The new Chancellor of the Exchequer, Kwarteng, 47, inherits an economy in crisis. It is forecast to go into a long recession later this year, with inflation at a 40-year high and limits on options for boosting growth.
Business and energy minister under outgoing premier Boris Johnson, Kwarteng backs his new boss's low tax, free market approach to the economy, a meeting of minds that could signal a cordial relationship at the heart of government.
That would contrast with the rift that developed between Johnson and his finance minister Rishi Sunak.
"Kwasi Kwarteng clearly has been a big part of Team Truss... So she's putting in someone who she thinks shares her sort of governing philosophy and priorities," said Jill Rutter, senior fellow at the Institute for Government think-tank and a former Treasury official.
"The energy and business background should stand him, in terms of understanding the real economy, in quite good stead... what he's not done is a big public services job or a big spending job."
Britain's first Black Chancellor, Kwarteng is the son of Ghanaian immigrants and scored a so-called "double-first" at Cambridge University in Classics and History, also attending Harvard University in the United States.
THATCHER ADMIRER
Kwarteng is an economic historian and, like many in the governing Conservative Party, says he admires Thatcher and the right-wing economic legacy she left, even writing a book about her.
But he has played down the extent to which her anti-statist ideals can be realised in the modern economy, saying reliving her approach today is "completely mistaken."
"The responses to that are not coming out of the 1980s textbook," he told the BBC in a podcast last year about his political ideology, giving the example of achieving net-zero emissions targets as an area where government involvement is key.
"You've got to adapt to the context in which you're living."
The context in 2022 - with skyrocketing inflation, higher interest rates and mounting industrial action - much more closely resembles conditions under Thatcher than when he spoke.
He has said that under Truss' leadership, the government will cut taxes and act to tackle the deepening cost of living crisis, and that there will need to be some fiscal loosening to help people through the winter.
An announcement is expected on Thursday, with a freeze on bills among the options Truss is considering.
Kwarteng's former role running the Department of Business, Energy and Industrial Strategy (BEIS) means he has met regularly with energy sector officials, and already put thought into what Britain's economy should look like in the medium term after leaving the European Union.
A committed Brexit supporter, Kwarteng has endeared himself to the right of the party, making a name for himself with his views in favour of lower taxes, a smaller state and deregulation in his book "Britannia Unchained," co-authored with Truss and other lawmakers.
However, in government he has been more pragmatic.
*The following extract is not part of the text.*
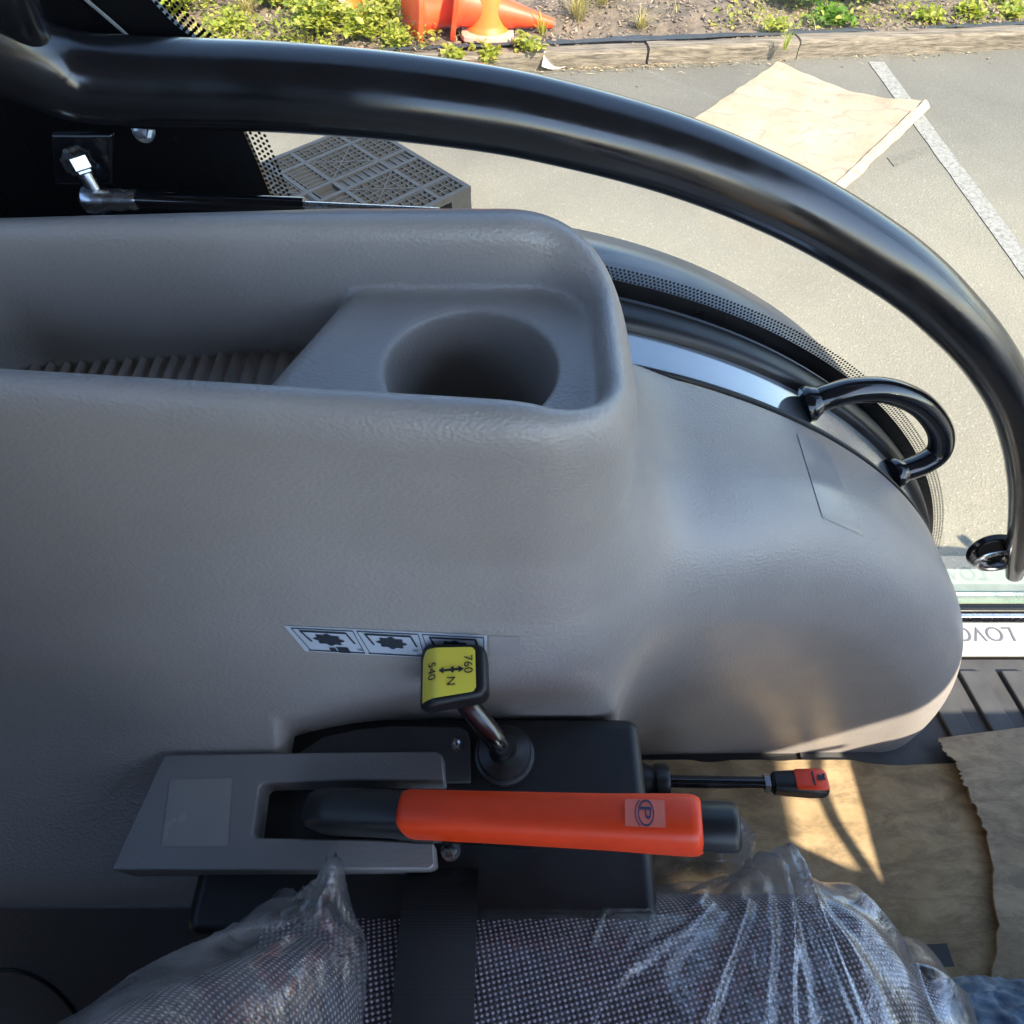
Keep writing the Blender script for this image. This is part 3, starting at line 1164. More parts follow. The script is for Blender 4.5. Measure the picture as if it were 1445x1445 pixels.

Kwarteng stopped a review into working practice regulations when he became business minister last year, saying Brexit is not about "whittling away workers' rights, trying to have a race to the bottom or trying to reduce wages."
TOUGH ENOUGH?
He has also overseen the introduction of the National Security and Investment Act that has seen the government intervene in a couple of Chinese-backed takeover deals.
But he is increasingly frustrated by the reliance of British industries on government support, those who know him say.
Citing one example of this, one Westminster source said Kwarteng has been hostile to further requests for support from CF Industries, whose ammonia production makes the carbon dioxide in industries from pubs and to farming, angrily telling aides he would not give them another penny. CF Industries halted operations again last month.
"I wouldn't call him the most creative policymaker but he will listen to ideas and consider views," the Westminster source said.
Some of his Conservative colleagues question what he has tangibly achieved while at BEIS and his credentials for the finance ministry.
"Some say he's not tough enough to do the Chancellor job at a time when Britain needs someone who can push things through," one lawmaker said, while a veteran Conservative said the Treasury would "approve of his brain (but) disapprove of his independence."
Like Johnson, Kwarteng went to school at the prestigious and elite Eton College on a scholarship.
While at Cambridge he was a member of a winning team on popular TV quiz show University Challenge, and he has written several books including one on the history of the British Empire.
He has said that, although he experienced racist insults growing up in the eighties, he does not see himself as a symbol of anyone other than his constituents in Spelthorne, which borders London's south-west suburbs.
"I actually think that it's not that much of a big deal," he said after being appointed as the first Black Conservative front-bench minister. "I think once you've made the point, I don't think it's something that comes up that much."